History Careers - Teaching at home and around the world

teaching is an art which takes years to develop

David Walker attended Manchester Grammar School before graduating from Keble College, Oxford with a BA in Modern History.

David Walker

Career Summary

History teacher, Bartley Secondary School, 1965 – 66

History teacher, Calday Grange Grammar School, 1966 – 69

Head of History, Queen Elizabeth Grammar School, 1969 – 73

Head of History, Tal Handaq School, Malta, 1973 – 79

Head of Upper School & History, Prince Rupert School, Germany, 1978 – 94

Head of Humanities, 1994 – 1999 and then Deputy Head Academic, 1999 – 2011, Chinese International School, Hong Kong

Private Tutoring, IBDP & A Level History, 2011 - present


My interest in teaching History as a career was initially evoked by a number of teachers at school and university, predominantly two teachers at Manchester Grammar School (in Years 10 and 12-13) and my personal and mediaeval history tutor at Keble, Dr Eric Stone, to whom I owe much. My first teaching post in an 11-16 secondary school in the New Forest, without having done a PGCE, was more challenging than I anticipated, particularly from the aspect of teaching technique and class control. With the support of my fiancée, soon to be my wife, then in the final year of her BEd, and one of her college tutors, an historian, I came through it, energised to succeed in my next school. There I was again fortunate in the example and guidance of my Head of Department, who I tried to emulate, with some success, when I got my first departmental headship in Nottinghamshire three years later.

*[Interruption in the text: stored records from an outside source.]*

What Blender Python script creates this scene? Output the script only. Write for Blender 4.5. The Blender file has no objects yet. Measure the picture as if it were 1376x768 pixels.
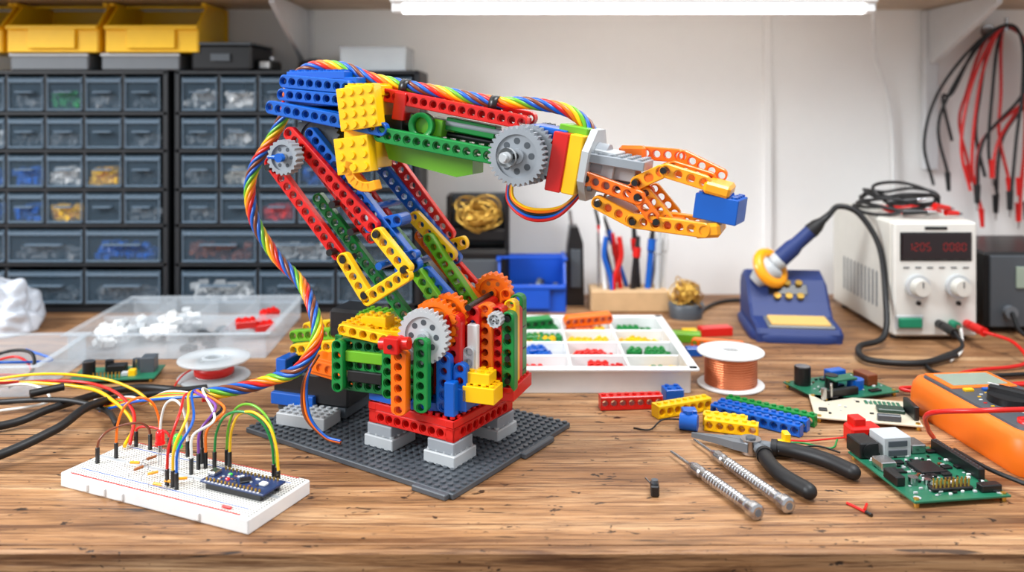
import bpy, math, random, bmesh
from mathutils import Vector, Matrix, noise
V=Vector
random.seed(7)
TZ=0.75
PI=math.pi
# ---------------------------------------------------------------- materials
def nm(name):
    m=bpy.data.materials.new(name); m.use_nodes=True
    nt=m.node_tree; b=nt.nodes['Principled BSDF']; return m,nt,b
def lin(c):
    return tuple(((x/255)/12.92 if x/255<=.04045 else ((x/255+.055)/1.055)**2.4) for x in c)+(1,)
def plastic(name,rgb,rough=.28,metal=0,alpha=1,emit=0,bump=.0,trans=0,var=.06):
    m,nt,b=nm(name); c=lin(rgb)
    tc=nt.nodes.new('ShaderNodeTexCoord'); n=nt.nodes.new('ShaderNodeTexNoise'); n.inputs['Scale'].default_value=60; n.inputs['Detail'].default_value=3
    nt.links.new(tc.outputs['Object'],n.inputs['Vector'])
    mx=nt.nodes.new('ShaderNodeMix'); mx.data_type='RGBA'
    mx.inputs[6].default_value=tuple(x*(1-var) for x in c[:3])+(1,); mx.inputs[7].default_value=tuple(min(1,x*(1+var)) for x in c[:3])+(1,)
    nt.links.new(n.outputs['Fac'],mx.inputs[0]); nt.links.new(mx.outputs[2],b.inputs['Base Color'])
    b.inputs['Roughness'].default_value=rough; b.inputs['Metallic'].default_value=metal; b.inputs['Alpha'].default_value=alpha
    b.inputs['Transmission Weight'].default_value=trans
    if emit:
        b.inputs['Emission Color'].default_value=c; b.inputs['Emission Strength'].default_value=emit
    if bump:
        bp=nt.nodes.new('ShaderNodeBump'); bp.inputs['Strength'].default_value=bump; bp.inputs['Distance'].default_value=.001
        nt.links.new(n.outputs['Fac'],bp.inputs['Height']); nt.links.new(bp.outputs[0],b.inputs['Normal'])
    return m
RED=plastic('red_plastic',(208,24,18)); BLUE=plastic('blue_plastic',(8,88,182)); YEL=plastic('yellow_plastic',(246,192,14))
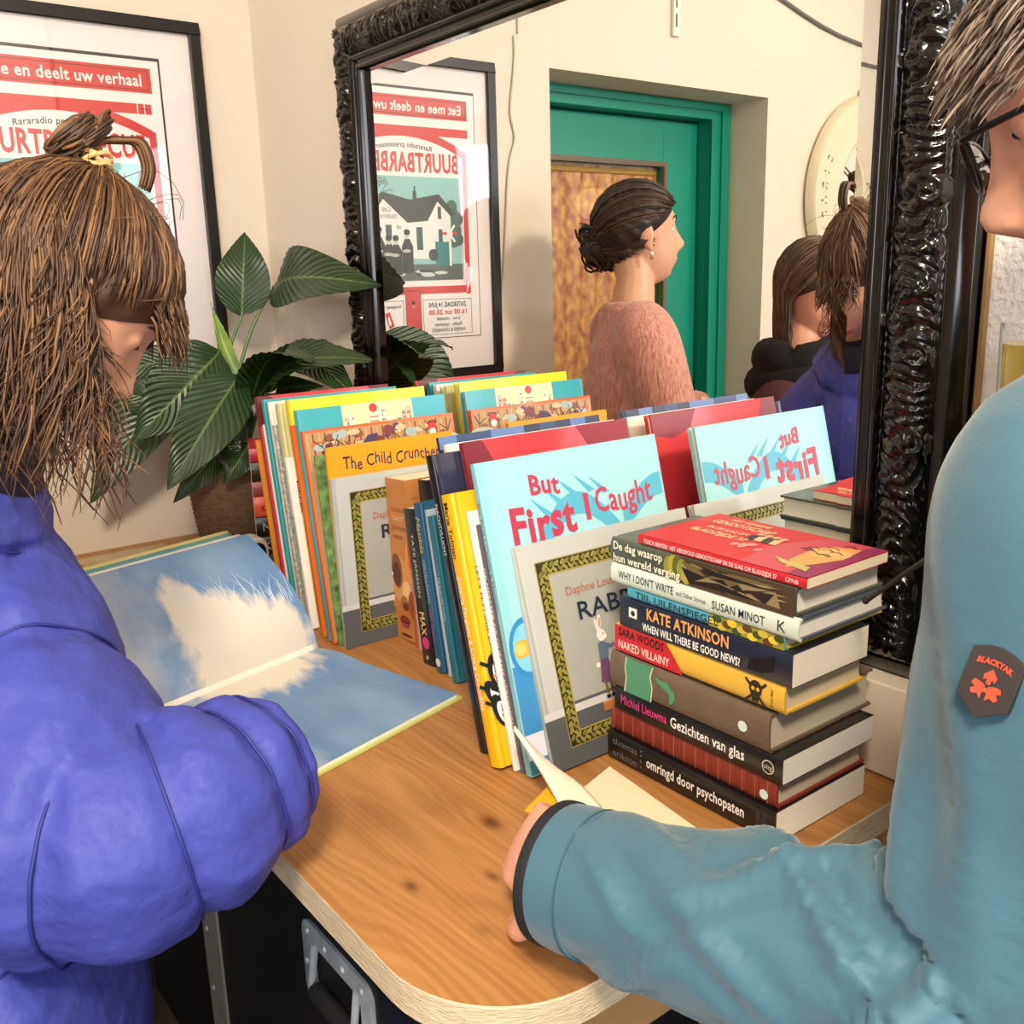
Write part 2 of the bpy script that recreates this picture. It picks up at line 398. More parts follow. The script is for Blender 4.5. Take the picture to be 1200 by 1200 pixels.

So my advice to any aspiring young History teachers is learn from the experience and example of your teachers and seniors (assuming that they are good at their job). Don’t be disheartened by the initial trials you will inevitably experience. Take the long view; teaching is an art which takes years to develop to the point where you develop the confidence and expertise to feel real job satisfaction, especially as your command of your subject is constantly broadening and deepening. Also, be humble enough to learn from your students’ responses to your teaching: if it’s working for them, they will show it (the reverse is also true!).

Moving overseas after eight years teaching in UK was impulsive, explorational, not premeditated. My wife and I, with one young son and another very much on the way, wanted to experience living in a different country before ‘settling down’. The opportunity to teach for SCEA (Service Children’s Education Authority) as an Head of Department for History at a tri-service secondary school in Malta appeared in the weekly trawl through the vacancies advertised in the TES. The experience there surpassed all expectations, both professionally and personally. When after five years a move was made inevitable by the political situation, we decided not to return to UK (where I was still on secondment with Nottinghamshire CC), but to accept the offer of another Head of Department post in a SCEA/British Army school in Germany. A three year initial ‘tour’ turned into sixteen, with promotion to Head of Upper School in addition to a pretty full History teaching timetable. The opportunity for extensive travel in the holidays, from Portugal to Eastern Turkey, was an incentive to accept further ‘tours’. However, by the early 1990s, the international political situation again played a role in our decision to move from Germany to Hong Kong and from a shrinking SCEA to a young independent school, where we both enjoyed teaching Chinese and international students. Again, in our seventeen years there, personal and professional expectations were exceeded many times over.

Final advice

Keep an open mind on career opportunities as they present themselves or, if they don’t, go and seek them. Be prepared to move, especially in the early years. Keep on reading History (still my prime reading focus) and enthuse your students as you yourself have been enthused. It is of fundamental importance in a fast changing world for young people to develop their own historical understanding and perspective - with your help.